The iPhone™ is a big driver. It puts connections in the hands of kids. I talked with one Millennial, and he said that at the start of his high school career, kids “cruised main” looking for other kids. By the end of high school, it was all phones. Friendships dropped, and dating dropped. Mix that with the first two causes above, and it leads to fewer kids.
Dating sites magnify this, and make every girl “4” think that she deserves a Chad ranked 9 or higher because one time a drunk Chad had sex with her. This leads to Chads being happy, but girls being sad and hollow inside.

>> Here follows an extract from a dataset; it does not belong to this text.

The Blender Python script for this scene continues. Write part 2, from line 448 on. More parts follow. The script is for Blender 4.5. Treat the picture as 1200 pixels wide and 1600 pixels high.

I think a catchphrase for this Crazy Cause is “Who or what the heck am I?”
Result of these interacting strands of Crazy are a large number of people who:
• Stand for nothing.
• Have no examples of virtue other than seeking money in their lives.
• See no point in anything other than the present moment.
• Are distracted.
• Think they’re too good for PEZ™.
• Are filled with the combination of anxiety and narcissism.
• Do and feel whatever the media tells them to do.
• Haven’t built social circles of any particular strength – clubs and churches are on constant decline.
There’s good news. All of this is self-limiting. We’re not mice, and plenty of good humans haven’t fallen into Calhoun’s Behavioral Sink. Many of those same people have overcome challenges sufficient to shape their character for the better. Finally, there are enough of us that don’t follow. We lead. Or we choose our own path. And? We’re gonna win."